Other experimental markets enable consumers to trade the traits of products and services and allow companies to forecast more accurately the relative appeal of competing product feature sets. Trading does not measure and cannot replace measures of individual preference, so traditional methods will remain in demand. At the same time, these new information markets, which can stabilize, sometimes in less than 20 minutes, on the relative value of competing sets of product and service features, are likely to prove hugely valuable in both R&D and marketing.

It is no secret why these markets work. All markets aggregate and communicate information dispersed among multiple knowledgeable participants. They are most useful when a lot of people each have a little bit of information. Every market creates its value by aggregating little bits of information that don’t mean much on their own but become meaningful together.
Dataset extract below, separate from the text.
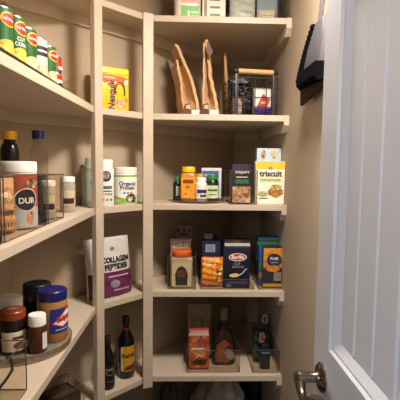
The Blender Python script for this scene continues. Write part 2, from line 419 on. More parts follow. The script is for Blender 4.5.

This reflects the network principle that the collective intelligence of a group is almost always smarter than the smartest individuals in them (for certain tasks).

In addition, the absence of hierarchy helps ensure no single person or viewpoint dominates and a diversity of viewpoints contributes to decision making. No person or viewpoint is shut out. Finally, information markets avoid the politics and careerism that so often block, divert, and channel the flow of information within organizations. Because people are rewarded only for being right, they have no incentive to hide information, pursue agendas, or go along with the crowd.

In general, any organization that can frame its informational needs as predictions can set up an investing game where the trading patterns of experts, front-line personnel, or customers will generate streams of highly condensed, real-time forecasting data that can be used to track the effect of current actions on future events. The Internet is an enabling technology for the Information Age, here as elsewhere. The more frequent use of this application is a sure thing. You can bet on it.